La force des femmes et celle de Denis Mukwege

La force des femmes de Denis Mukwege (prononcer moukouégué) est le livre formidable d’un homme formidable. D’avance, je vous demande d’excuser la médiocrité de mon article qui tient au fait qu’il y a tellement de sujets, tellement de densité qu’il est très difficile d’en rendre compte. Mais je vous assure que ce livre est absolument essentiel si vous voulez en savoir plus sur l’état de la lutte contre les violences faites au femmes dans le monde entier, que ce grand  homme aborde en tentant de faire évoluer les lois et les mentalités.
Il consacre sa vie à la défense des femmes, à leur protection, à leur réparation, à leur réinsertion, c’est un profond féministe qui ne comprend pas comment des hommes peuvent infliger autant de cruauté aux femmes et aux fillettes, voire aussi aux toutes petites filles.

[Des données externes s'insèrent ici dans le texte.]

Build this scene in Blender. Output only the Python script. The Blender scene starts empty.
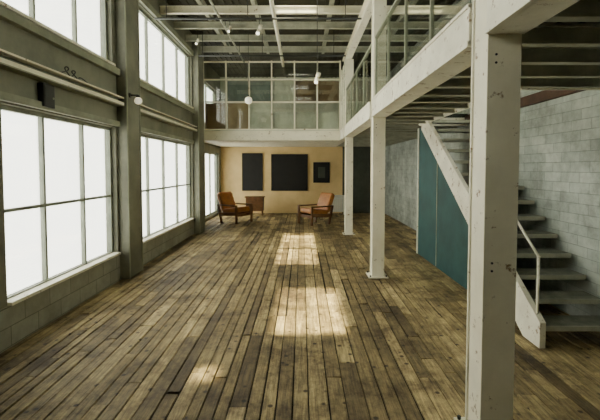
import bpy, bmesh, math, random
from mathutils import Matrix, Vector
random.seed(7)
scene = bpy.context.scene
COL = scene.collection
ZOOM=None

# ---------------------------------------------------------------- materials
def new_mat(name):
    m = bpy.data.materials.new(name); m.use_nodes = True
    nt = m.node_tree; b = nt.nodes['Principled BSDF']
    return m, nt, b

def paint(name, c1, c2=None, rough=0.6, scale=3.0, bump=0.15, metal=0.0, spots=None, spec=0.4, sth=0.62):
    m, nt, b = new_mat(name)
    c2 = c2 or tuple(x*0.75 for x in c1)
    tc = nt.nodes.new('ShaderNodeTexCoord')
    n = nt.nodes.new('ShaderNodeTexNoise'); n.inputs['Scale'].default_value = scale
    n.inputs['Detail'].default_value = 8; n.inputs['Roughness'].default_value = 0.65
    r = nt.nodes.new('ShaderNodeValToRGB')
    r.color_ramp.elements[0].position = 0.35; r.color_ramp.elements[0].color = (*c2, 1)
    r.color_ramp.elements[1].position = 0.62; r.color_ramp.elements[1].color = (*c1, 1)
    nt.links.new(tc.outputs['Object'], n.inputs['Vector'])
    nt.links.new(n.outputs['Fac'], r.inputs['Fac'])
    out = r.outputs['Color']
    if spots:
        n2 = nt.nodes.new('ShaderNodeTexNoise'); n2.inputs['Scale'].default_value = 9
        n2.inputs['Detail'].default_value = 10; n2.inputs['Roughness'].default_value = 0.75
        nt.links.new(tc.outputs['Object'], n2.inputs['Vector'])
        r2 = nt.nodes.new('ShaderNodeValToRGB')
        r2.color_ramp.elements[0].position = sth; r2.color_ramp.elements[0].color = (0,0,0,1)
        r2.color_ramp.elements[1].position = sth+.05; r2.color_ramp.elements[1].color = (1,1,1,1)
        nt.links.new(n2.outputs['Fac'], r2.inputs['Fac'])
        mx = nt.nodes.new('ShaderNodeMix'); mx.data_type = 'RGBA'
        nt.links.new(r2.outputs['Color'], mx.inputs[0])
        nt.links.new(out, mx.inputs[6]); mx.inputs[7].default_value = (*spots, 1)
        out = mx.outputs[2]
    nt.links.new(out, b.inputs['Base Color'])
    b.inputs['Roughness'].default_value = rough
    b.inputs['Metallic'].default_value = metal
    b.inputs['Specular IOR Level'].default_value = spec
    if bump:
        bp = nt.nodes.new('ShaderNodeBump'); bp.inputs['Strength'].default_value = bump
        bp.inputs['Distance'].default_value = 0.01
        n3 = nt.nodes.new('ShaderNodeTexNoise'); n3.inputs['Scale'].default_value = scale*9
        nt.links.new(tc.outputs['Object'], n3.inputs['Vector'])
        nt.links.new(n3.outputs['Fac'], bp.inputs['Height'])
        nt.links.new(bp.outputs['Normal'], b.inputs['Normal'])
    return m

def brick_mat(name, c1, c2, mortar, bw, bh, uaxis='Y', bumpd=0.01, dirt=0.7, ms=0.006):
    m, nt, b = new_mat(name)
    tc = nt.nodes.new('ShaderNodeTexCoord')
    sp = nt.nodes.new('ShaderNodeSeparateXYZ'); cb = nt.nodes.new('ShaderNodeCombineXYZ')
    nt.links.new(tc.outputs['Object'], sp.inputs[0])
    nt.links.new(sp.outputs[uaxis], cb.inputs['X']); nt.links.new(sp.outputs['Z'], cb.inputs['Y'])
    br = nt.nodes.new('ShaderNodeTexBrick')
    br.inputs['Color1'].default_value = (*c1,1); br.inputs['Color2'].default_value = (*c2,1)
    br.inputs['Mortar'].default_value = (*mortar,1); br.inputs['Scale'].default_value = 1
    br.inputs['Brick Width'].default_value = bw; br.inputs['Row Height'].default_value = bh
    br.inputs['Mortar Size'].default_value = ms; br.inputs['Mortar Smooth'].default_value = 0.5
    nt.links.new(cb.outputs[0], br.inputs['Vector'])
    n = nt.nodes.new('ShaderNodeTexNoise'); n.inputs['Scale'].default_value = 1.6; n.inputs['Detail'].default_value = 10
    n.inputs['Roughness'].default_value = 0.75
    nt.links.new(tc.outputs['Object'], n.inputs['Vector'])
    r = nt.nodes.new('ShaderNodeValToRGB')
    r.color_ramp.elements[0].position = 0.38; r.color_ramp.elements[0].color = (dirt,dirt,dirt*0.97,1)
    r.color_ramp.elements[1].position = 0.6; r.color_ramp.elements[1].color = (1,1,1,1)
    nt.links.new(n.outputs['Fac'], r.inputs['Fac'])
    mx = nt.nodes.new('ShaderNodeMix'); mx.data_type='RGBA'; mx.blend_type='MULTIPLY'; mx.inputs[0].default_value=1
    nt.links.new(br.outputs['Color'], mx.inputs[6]); nt.links.new(r.outputs['Color'], mx.inputs[7])
    nt.links.new(mx.outputs[2], b.inputs['Base Color'])
    b.inputs['Roughness'].default_value = 0.65
    inv = nt.nodes.new('ShaderNodeMath'); inv.operation='SUBTRACT'; inv.inputs[0].default_value=1
    nt.links.new(br.outputs['Fac'], inv.inputs[1])
    bp = nt.nodes.new('ShaderNodeBump'); bp.inputs['Strength'].default_value=0.7; bp.inputs['Distance'].default_value=bumpd
    nt.links.new(inv.outputs[0], bp.inputs['Height']); nt.links.new(bp.outputs['Normal'], b.inputs['Normal'])
    return m

def glass_mat(name, tint=(0.9,0.96,0.93), fac=0.08, rough=0.02, k=0.5):
    m = bpy.data.materials.new(name); m.use_nodes = True
    nt = m.node_tree; nt.nodes.remove(nt.nodes['Principled BSDF'])
    o = nt.nodes['Material Output']
    t = nt.nodes.new('ShaderNodeBsdfTransparent'); t.inputs['Color'].default_value = (*tint,1)
    g = nt.nodes.new('ShaderNodeBsdfGlossy'); g.inputs['Roughness'].default_value = rough
    lw = nt.nodes.new('ShaderNodeLayerWeight'); lw.inputs['Blend'].default_value = 0.25
    mt = nt.nodes.new('ShaderNodeMath'); mt.operation='MULTIPLY_ADD'; mt.inputs[1].default_value=k; mt.inputs[2].default_value=fac
    nt.links.new(lw.outputs['Fresnel'], mt.inputs[0])
    mx = nt.nodes.new('ShaderNodeMixShader')
    nt.links.new(mt.outputs[0], mx.inputs[0]); nt.links.new(t.outputs[0], mx.inputs[1]); nt.links.new(g.outputs[0], mx.inputs[2])
    nt.links.new(mx.outputs[0], o.inputs['Surface'])
    return m

def plank_mat():
    m, nt, b = new_mat('weathered_planks')
    geo = nt.nodes.new('ShaderNodeNewGeometry')
    tc = nt.nodes.new('ShaderNodeTexCoord')
    ramp = nt.nodes.new('ShaderNodeValToRGB'); cr = ramp.color_ramp
    cr.elements[0].position=0; cr.elements[0].color=(0.15,0.108,0.048,1)
    cr.elements[1].position=1; cr.elements[1].color=(0.60,0.48,0.255,1)
    e=cr.elements.new(0.25); e.color=(0.29,0.222,0.105,1)
    e=cr.elements.new(0.75); e.color=(0.43,0.34,0.17,1)
    nt.links.new(geo.outputs['Random Per Island'], ramp.inputs['Fac'])
    add = nt.nodes.new('ShaderNodeVectorMath'); add.operation='ADD'
    cmb = nt.nodes.new('ShaderNodeCombineXYZ')
    ml = nt.nodes.new('ShaderNodeMath'); ml.operation='MULTIPLY'; ml.inputs[1].default_value=37
    nt.links.new(geo.outputs['Random Per Island'], ml.inputs[0]); nt.links.new(ml.outputs[0], cmb.inputs['X']); nt.links.new(ml.outputs[0], cmb.inputs['Y'])
    nt.links.new(tc.outputs['Object'], add.inputs[0]); nt.links.new(cmb.outputs[0], add.inputs[1])
    mp = nt.nodes.new('ShaderNodeMapping'); mp.inputs['Scale'].default_value=(26,1.6,1)
    nt.links.new(add.outputs[0], mp.inputs['Vector'])
    n = nt.nodes.new('ShaderNodeTexNoise'); n.inputs['Scale'].default_value=1.5; n.inputs['Detail'].default_value=9; n.inputs['Roughness'].default_value=0.75
    nt.links.new(mp.outputs[0], n.inputs['Vector'])
    r2 = nt.nodes.new('ShaderNodeValToRGB')
    r2.color_ramp.elements[0].position=0.34; r2.color_ramp.elements[0].color=(0.25,0.22,0.18,1)
    r2.color_ramp.elements[1].position=0.62; r2.color_ramp.elements[1].color=(1.2,1.18,1.1,1)
    nt.links.new(n.outputs['Fac'], r2.inputs['Fac'])
    mx = nt.nodes.new('ShaderNodeMix'); mx.data_type='RGBA'; mx.blend_type='MULTIPLY'; mx.inputs[0].default_value=1
    nt.links.new(ramp.outputs['Color'], mx.inputs[6]); nt.links.new(r2.outputs['Color'], mx.inputs[7])
    n2 = nt.nodes.new('ShaderNodeTexNoise'); n2.inputs['Scale'].default_value=1.5; n2.inputs['Detail'].default_value=12; n2.inputs['Roughness'].default_value=0.8
    nt.links.new(tc.outputs['Object'], n2.inputs['Vector'])
    r3 = nt.nodes.new('ShaderNodeValToRGB')
    r3.color_ramp.elements[0].position=0.39; r3.color_ramp.elements[0].color=(0.32,0.28,0.23,1)
    r3.color_ramp.elements[1].position=0.57; r3.color_ramp.elements[1].color=(1.12,1.12,1.06,1)
    nt.links.new(n2.outputs['Fac'], r3.inputs['Fac'])
    mx2 = nt.nodes.new('ShaderNodeMix'); mx2.data_type='RGBA'; mx2.blend_type='MULTIPLY'; mx2.inputs[0].default_value=1
    nt.links.new(mx.outputs[2], mx2.inputs[6]); nt.links.new(r3.outputs['Color'], mx2.inputs[7])
    v = nt.nodes.new('ShaderNodeTexVoronoi'); v.inputs['Scale'].default_value=6.5
    nt.links.new(tc.outputs['Object'], v.inputs['Vector'])
    r4 = nt.nodes.new('ShaderNodeValToRGB')
    r4.color_ramp.elements[0].position=0.09; r4.color_ramp.elements[0].color=(0.15,0.12,0.10,1)
    r4.color_ramp.elements[1].position=0.17; r4.color_ramp.elements[1].color=(1,1,1,1)
    nt.links.new(v.outputs['Distance'], r4.inputs['Fac'])
    mx3 = nt.nodes.new('ShaderNodeMix'); mx3.data_type='RGBA'; mx3.blend_type='MULTIPLY'; mx3.inputs[0].default_value=1
    nt.links.new(mx2.outputs[2], mx3.inputs[6]); nt.links.new(r4.outputs['Color'], mx3.inputs[7])
    nt.links.new(mx3.outputs[2], b.inputs['Base Color'])
    rr = nt.nodes.new('ShaderNodeMapRange'); rr.inputs['To Min'].default_value=0.85; rr.inputs['To Max'].default_value=0.42
    nt.links.new(n2.outputs['Fac'], rr.inputs['Value']); nt.links.new(rr.outputs[0], b.inputs['Roughness'])
    bp = nt.nodes.new('ShaderNodeBump'); bp.inputs['Strength'].default_value=0.8; bp.inputs['Distance'].default_value=0.007
    nt.links.new(n.outputs['Fac'], bp.inputs['Height']); nt.links.new(bp.outputs['Normal'], b.inputs['Normal'])
    return m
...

Car la République Démocratique du Congo — qui porte très mal son nom — est l’état où le viol, comme arme de guerre, mais aussi civil, est championne, avec l’Inde.
Médecin, Mukwege s’est spécialisé dans la chirurgie gynécologique, après cinq ans d’études et de pratique en France et, malgré un poste enviable qu’on lui proposait, il a préféré retourner dans l’inconfort de son pays pour aider celles qui sont torturées sans aucune compassion. Les femmes, là-bas, ne sont pas considérées, elles peuvent mourir d’un accouchement difficile, qui s’en soucie. Même pas le mari. C’est pourquoi il a décidé de construire avec de pauvres moyens un hôpital dans un village où toutes celles qui sont blessées sont accueillies avec humanité et soignées.
Ce livre ne se limite pas aux soins et à son hôpital, il s’intéresse au sort des femmes du monde entier — un long chapitre décrit le peu de cas qu’on fait dans nos pays occidentaux des plaintes pour viol  — propose des solutions, est souvent convié à l’ONU, il y donne des conférences pour sensibiliser le monde entier au problème. Il a été couronné du prix Nobel de la Paix en 2018, ce qui a rendu sa parole plus audible.
Mais ce n’est pas tout. Mukwege veut comprendre aussi ce qu’il se passe dans la tête des tortionnaires et des hommes violents. Il consacre une bonne partie de son livre à l’étude du masculinisme, la part de l’éducation et des religions.
Il ne faut pas s’étonner que cet homme dérange. En premier dans son pays qui non seulement ne l’a jamais soutenu mais lui met des bâtons dans les roues. Par ailleurs,Trump et quelques autres dirigeants de pays totalitaires ne lui ont jamais donné leur voix pour faire avancer ses projets.
Il évoque largement aussi la non-reconnaissance des millions de femmes maltraitées, violées et tuées durant les guerres, alors qu’on s’apitoie facilement sur les grands blessés de guerre. Encore une profonde injustice.
Pour finir, ce médecin que certains pays s’arrachent, revient toujours dans son pays inconfortable car les femmes le réclament et qu’il ne peut les abandonner à leur sort. Il n’en tire rien, il ne peut pas sortit sans escorte vu qu’il a été menacé et agressé plusieurs fois. Ce livre a été achevé avant le recul du droit à l’IVG aux Etats-Unis et aussi aux crimes de guerre (viols…) perpétrés par les soldats de Poutine. On peut imaginer son découragement face au recul du respect que les hommes portent aux femmes.

La force des femmes par Denis Mukwege, 2021, traduit de l’anglais par Marie Chuvin et Laetitia Davaux. Aux éditions Gallimard. 400 pages, 20 €.